The Creamy Ingredient Molly Yeh Uses To Save Overcooked Scrambled Eggs - Exclusive

Molly Yeh does not get scrambled eggs right every time she makes them, which may sound strange if you consider that she published a cookbook titled "Home Is Where The Eggs Are." Then again, Yeh is about as far as you can get from the kind of perfectionist that Ralph Fiennes portrayed in "The Menu." Case in point — this Food Network celeb recently admitted to us that she often forgets to bring her eggs to room temperature before baking. "I am super scatterbrained," she told us cheerfully.

Scrambled eggs, in particular, are, as she says, "finicky" and prone to overcooking, which is why the "Girl Meets Farm" star has a trick up her sleeve when her scrambled eggs go south.

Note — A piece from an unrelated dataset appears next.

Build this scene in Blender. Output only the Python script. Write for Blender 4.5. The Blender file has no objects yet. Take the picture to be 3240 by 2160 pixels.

Take out your tub of cream cheese, and you'll create "a more forgiving scenario for a scrambled egg," Yeh told Tasting Table. 

The creamy dairy product can give you some wiggle room in the event that you get momentarily distracted and miss the mark. "If you accidentally overcook your egg by two seconds, you still have creaminess from the cream cheese, so that texture is still there," Yeh explained. "If you're just kind of nervous about getting that perfect consistency, you have that insurance plan of the cream cheese that will allow you that similar creamy textural experience." 

Even scrambled egg experts should add cream cheese to their scrambles

Maybe you're a scrambled egg virtuoso, in which case you don't need to add cream cheese to your eggs to prevent them from overcooking, right? Molly Yeh implores you to reconsider. Unlike adding other dairy products to scrambled eggs, like milk, which may or may not make for a creamier scramble, cream cheese is not just a textural agent. 

Incorporating it into your eggs will enhance your dish's flavor profile. Yeh told us that she replicates the same "acidity" and "tang" she craves in ketchup and eggs by adding cream cheese to her scramble. Besides, cream cheese might give your inner kid something to write home about, as it does for Yeh. The Food Network star rhapsodized, "It gets it melty, it adds delicious flavor, it brings me back to my favorite table order when I was little of scrambled eggs and cream cheese." Now, we ask, who doesn't want a bit of that?